Now for the Hard Part

The biggest potential hurdle: the Sheriff’s Office would need to demonstrate the capability to complete the post-sale distribution of funds reliably. The administration of former Sheriff John Green was unable to account for millions of dollars of funds that should have been distributed following tax sales that took place during his tenure, and the FBI seized real estate files from the Sheriff’s Office in 2013, during the current administration.

These serious problems need to be resolved to the public’s satisfaction—and what better time to resolve them than during this election year? The Nutter Administration has indicated that the current Sheriff’s administration has made “a Herculean effort” to improve the functioning of the office. So why not take advantage of this opportunity to demonstrate that the office now has the capability to distribute sale proceeds efficiently and reliably?

Later in this series, I’ll describe other ways of finding new money to support a neighborhoods policy.
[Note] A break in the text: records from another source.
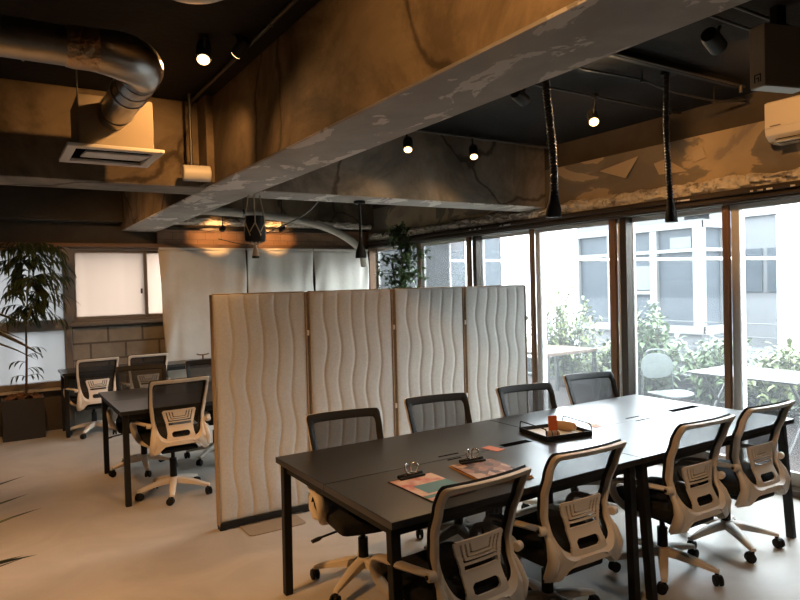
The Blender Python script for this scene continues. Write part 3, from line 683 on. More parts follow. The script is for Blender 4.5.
# ------------------------------------------------------------------ things on the long table
def clipboard(name, x, y, rz, w, l, label, kind):
    t = thing(name, label, 'clipboard', (x, y, T + .0002), R(rz), 'clipboards on the long table'); ps = []
    bm = BM(); bx(bm, (-w / 2, -l / 2, 0), (w / 2, l / 2, .004)); obj('board', bm, M['clipboard'] if kind == 'pink' else M['yellow'], t, None, .001)
    bm = BM(); bx(bm, (-w / 2 + .004, -l / 2 + .004, .004), (w / 2 - .004, l / 2 - .012, .0052 if kind == 'pink' else .010)); obj('printed_sheet' if kind == 'pink' else 'magazine', bm, M['pink'] if kind == 'pink' else M['mosaic'], t, None)
    if kind == 'pink':
        bm = BM(); bx(bm, (-w / 2 + .045, -.075, .0052), (w / 2 - .004, .035, .0056)); o = obj('printed_block', bm, M['teal'], t, None); o['label'] = 'teal printed block'
        bm = BM(); bx(bm, (-w / 2 + .004, -.125, .0052), (w / 2 - .02, -.095, .0055)); o = obj('printed_block', bm, M['teal'], t, None); o['label'] = 'lower teal printed band'
    z = .006 if kind == 'pink' else .0105
    bm = BM(); box(bm, (0, l / 2 - .02, z + .004), (.13, .03, .008)); box(bm, (0, l / 2 - .008, z + .010), (.13, .012, .012), (R(25), 0, 0)); c = obj('clamp', bm, M['black_plastic'], t, None, .003)
    bm = BM()
    for s in (-1, 1):
        tube(bm, spline([(s * .014, l / 2 - .014, z + .012), (s * .028, l / 2 - .022, z + .030), (s * .034, l / 2 - .018, z + .048), (s * .020, l / 2 - .008, z + .058), (s * .008, l / 2 - .002, z + .046), (s * .010, l / 2, z + .018)], 4), .0042, 8)
    cyl(bm, (-.035, l / 2 - .01, z + .014), (.035, l / 2 - .01, z + .014), .006, seg=10); obj('spring_clip', bm, M['silver'], c, 50)
    return t
clipboard('clipboard', 1.511, 2.180, 1, .223, .32, 'dark clipboard with a pink sheet and teal block, nearer the left table end', 'pink')
clipboard('clipboard', 1.837, 2.190, -7, .234, .325, 'mustard clipboard holding a brown printed magazine, right of the pink one', 'brown')
# tray
tr = thing('serving_tray', 'black wire-handled tray in the middle of the long table', 'tray', (2.590, 2.525, T + .0003), R(-10)); w, d = .295, .262
bm = BM(); bx(bm, (-w / 2, -d / 2, 0), (w / 2, d / 2, .005))
for a, b in (((-w / 2, -d / 2, 0), (w / 2, -d / 2 + .005, .026)), ((-w / 2, d / 2 - .005, 0), (w / 2, d / 2, .026)), ((-w / 2, -d / 2, 0), (-w / 2 + .005, d / 2, .026)), ((w / 2 - .005, -d / 2, 0), (w / 2, d / 2, .026))): bx(bm, a, b)
obj('tray_body', bm, M['black_metal'], tr, None, .0015)
bm = BM(); bx(bm, (-w / 2 + .008, -d / 2 + .008, .005), (w / 2 - .008, d / 2 - .008, .0062)); o = obj('paper_liner', bm, M['paper'], tr, None); o['label'] = 'white paper liner'
for s in (-1, 1):
    x = s * (w / 2 - .004); bm = BM()
    tube(bm, spline([(x, -d / 2 + .006, .015), (x, -d / 2 + .006, .045), (x, -d / 2 + .014, .058), (x, -d / 2 + .03, .062), (x, d / 2 - .03, .062), (x, d / 2 - .014, .058), (x, d / 2 - .006, .045), (x, d / 2 - .006, .015)], 4), .0032, 8); obj('handle', bm, M['black_metal'], tr, 60)
cs = thing('card_stand', 'wooden roller card holder with an upright orange card, at the near corner of the tray', 'card holder', (2.505, 2.460, T + .0067), R(-20))
bm = BM(); cyl(bm, (-.035, 0, .018), (.035, 0, .018), .018, seg=20); obj('roller', bm, M['holder'], cs, 40, .003)
bm = BM()
for x in (-.012, .018): cyl(bm, (x, 0, .018), (x + .004, 0, .018), .0186, seg=20)
obj('band', bm, M['black_plastic'], cs, 40)
bm = BM(); box(bm, (.004, .004, .068), (.052, .002, .09), (R(-6), 0, 0)); obj('card', bm, M['orange'], cs, None)
ro = thing('paper_roll', 'tan paper-wrapped roll lying in the black tray', 'roll', (2.665, 2.545, T + .0067), R(-75))
bm = BM(); lathe(bm, [(.008, -.085), (.022, -.075), (.026, -.02), (.026, .05), (.020, .078), (.010, .085)], seg=20); bmesh.ops.rotate(bm, verts=bm.verts[:], matrix=Matrix.Rotation(R(90), 3, 'Y')); bmesh.ops.translate(bm, verts=bm.verts[:], vec=(0, 0, .026)); obj('wrap', bm, M['bread'], ro, 50)
def card(x, y, rz, w, l, m, label):
    bm = BM(); box(bm, (0, 0, .001), (w, l, .002)); o = obj('business_card', bm, m, None, None); o.location = (x, y, T + .0002); o.rotation_euler.z = R(rz); tag(o, label, 'card', 'orange cards on the long table')
card(2.112, 2.487, 8, .06, .105, M['orange'], 'orange card lying flat on the table between the clipboards and the tray')
card(2.909, 2.523, -30, .055, .095, M['orange_pale'], 'pale orange card lying flat on the table right of the tray')
# hanger on the back of the far chair
hg = thing('coat_hanger', 'small brown T-shaped hanger on the dark chair by the curtain', 'hanger', (1.665, 6.118, .872), R(-6))
bm = BM(); cyl(bm, (0, 0, 0), (0, 0, .05), .008, seg=10); obj('post', bm, M['wood_dark'], hg, 50)
bm = BM(); tube(bm, spline([(-.055, 0, .058), (-.03, 0, .050), (0, 0, .048), (.03, 0, .050), (.055, 0, .058)], 4), .006, 8); obj('bar', bm, M['wood_dark'], hg, 50)

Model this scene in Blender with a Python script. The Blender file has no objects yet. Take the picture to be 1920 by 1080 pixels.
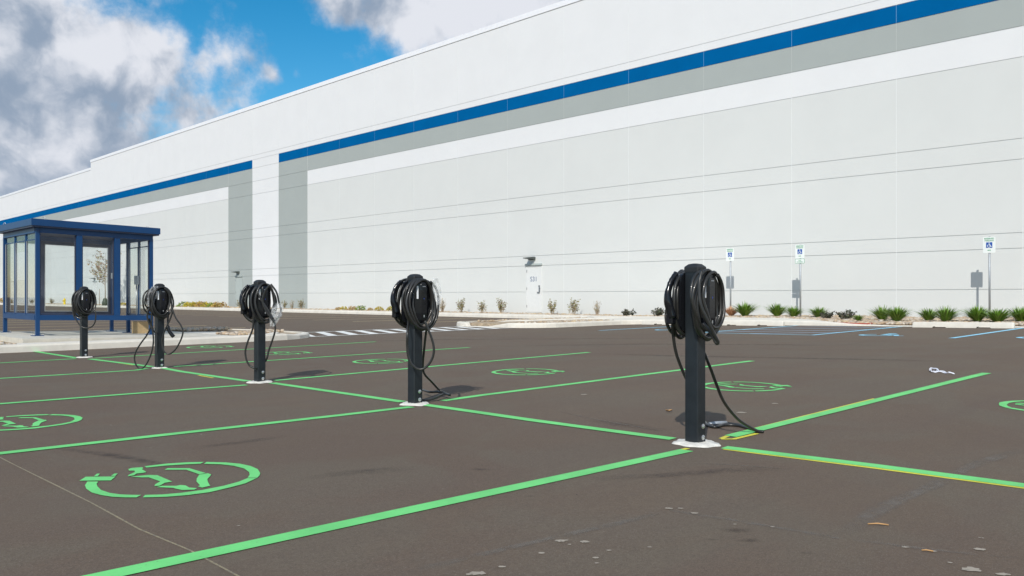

Pursuing the buy/resell strategy wouldn’t generate all the financial resources that would be needed to support such a policy, but it could provide a significant amount of new money–money that isn’t subject to restrictions and limitations such as those associated with federal grant programs.

As described above, this approach would be relatively easy to administer, once working relationships had been established between the Philadelphia Land Bank, the Sheriff’s Office, and the other city agencies that participate in the tax sale process. The sooner these working relationships are formalized and operationalized, the sooner we can start making money to provide new benefits to Philadelphia neighborhoods. Can we get ready to do this now?